Yes, … the goal is not simple. But… that TV transmitter what I built a year ago is already / still works. But this is another story…;)
I can’t buy such a complexity from Far East (and usually exact technical specs. are missing and those devices are not robust.) 🙂
The special audio op amps (NE5534, OP07,OP27,…) that have already arrived will also remain in the drawer until I find an acceptable solution, since HIFI sound quality is not the expectation now.
I just tested a piezo membrane microphone built in 10 minutes, but it would be good to know something about the average output signal expected from the piezo in a through-the-wall contact application and what the gain should be…
Gain = 200 plus an LM386 with another 200x gain seems to be less than enough now.
Unbelievable.
But how much is the maximum that can be handled in practice…?

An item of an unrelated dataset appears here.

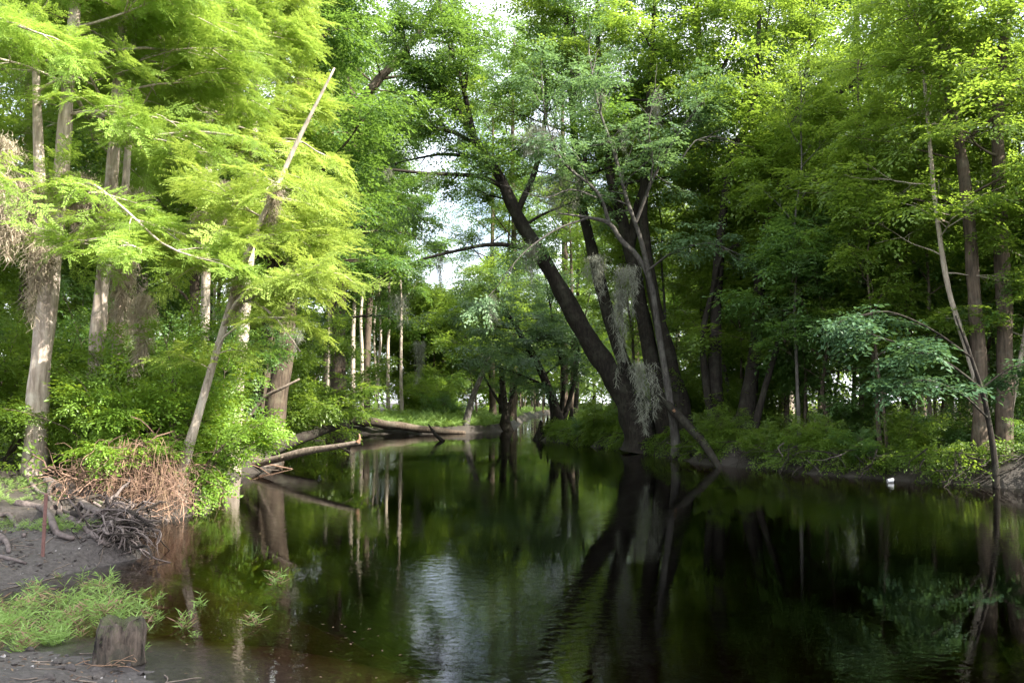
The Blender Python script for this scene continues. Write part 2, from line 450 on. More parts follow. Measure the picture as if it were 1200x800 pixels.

Something is wrong. Is the piezo still good, or did I overheat that.. .?
So many tiny questions…
I have to walk my own path to find out the answers and I need to continue the development and tests. 🙂
Your blog is excellent to summarize knowledge and derive ideas on this topic. Thank you for your work. I saved these important pages for the future into my collection. 🙂
But maybe I will ask you again. 🙂
Hello Richard, thanks a lot for sharing this valuable information.
I’m amateur guitar pedal builder from japan.
I like the sound of the ne5534 and often use it for my own work.
My knowledge is that in non-inverting amplification, setting a bias resistor (1 MΩ in this case) limits the input impedance to be too large impedance.
According to Richard’s analysis results, it seems to expand the low input impedance of the ne5534.
Is this view correct? I apologize for my poor reading comprehension.
Hi Akinori,
The input impedance is increased with NFB compared to the open-loop case. this link gives a more detailed reasoning. And it was confirmed experimentally
A DC effect you have to watch is the effect of input bias current on mismatched resistors to pins 2 and 3, but it’s not normally an issue for audio applications. TI list the input bias current at 1500000 pA (=1.5uA). On the input side with a 1M resistor R1 that will develop 1.5V offset, against 10k R5 that offset is 0.015V. R4 doesn’t matter due to the series cap. However, the DC gain of the amp is 1. So the output will be shifted by ~ 1.5V from the centre. You could take some of that out by changing R3 a little, but I figure it’s OK. You wouldn’t want to make that 10M, however. TI’s listing is for the maximum input bias current, so this offset is likely to be less in practice.
hello richard
Thank you for your clear answer.
Sorry for the elementary question, but how did you decide on the bias resistor values (two 56k) this time? Would 10k not be a problem?
Hi Richard,
Thank you so much for sharing this circuit. I’ve successfully built it on a breadboard and would like to create a board for it so I can use it for field recordings. My electronics skill level is hobbyist at best. If you could share a layout for it, I would greatly appreciate it.
Cheers,
Emanuel
I built mine on veroboard 😉 There’s nothing that critical in it. I do this from the schematic placing parts as I go along, but you can use fritzing or similar if you want to plot it out beforehand.